Vivimos en el imperio de la falacia, del pensamiento no razonado, la acusación desmedida y la susceptibilidad máxima. Todo ofende, hiere, es digno de nuestra condena, todos deberían pensar como nosotros, compartir nuestra ideología, respetar nuestra opinión, por absurda y estúpida que sea. Se confunde lo particular con lo general, una parte con el todo, y extrapolamos bárbaramente a partir de un hecho cualquiera una acusación infundada.

Acatamos la dictadura de lo políticamente correcto para no ser señalados, dejándonos llevar por una corriente fangosa por miedo de no ser devorada por ella, refugiándonos en nuestra infantilidad desmedida, nuestras ansias de figurar, de ser algo más que un habitante anónimo de las redes sociales.

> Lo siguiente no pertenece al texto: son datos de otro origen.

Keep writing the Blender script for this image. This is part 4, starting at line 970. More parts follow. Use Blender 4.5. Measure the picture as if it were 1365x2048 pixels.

Pues siempre es más fácil ser acusador que acusado: ¿para qué discutir cuando eres tú el que impones la condena, para qué razonar si la verdad debe estar forozosamente de mi lado? Son tiempos esquivos para la libertad de expresión, la ironía afilada y la crítica irreverente, tiempos de agachar la cabeza y aguantar el temporal, de misantropía y reflexión.

La estupidez universal avanza al unísono cogida de la mano, creyéndose invencible, pero la estupidez es soberbia, confiada y acabará tropezando consigo mismo, presa de sus contradicciones, sus medias verdades, sus flagrantes mentiras. Ese será el momento de alzar la voz, de volver al sentido común, de disentir, y esa será el momento donde se decidirá si nos hundimos como sociedad en la más espesa de las mierdas o volvemos de una vez a avanzar.

Mientras, voy a ver que echan en la televisión.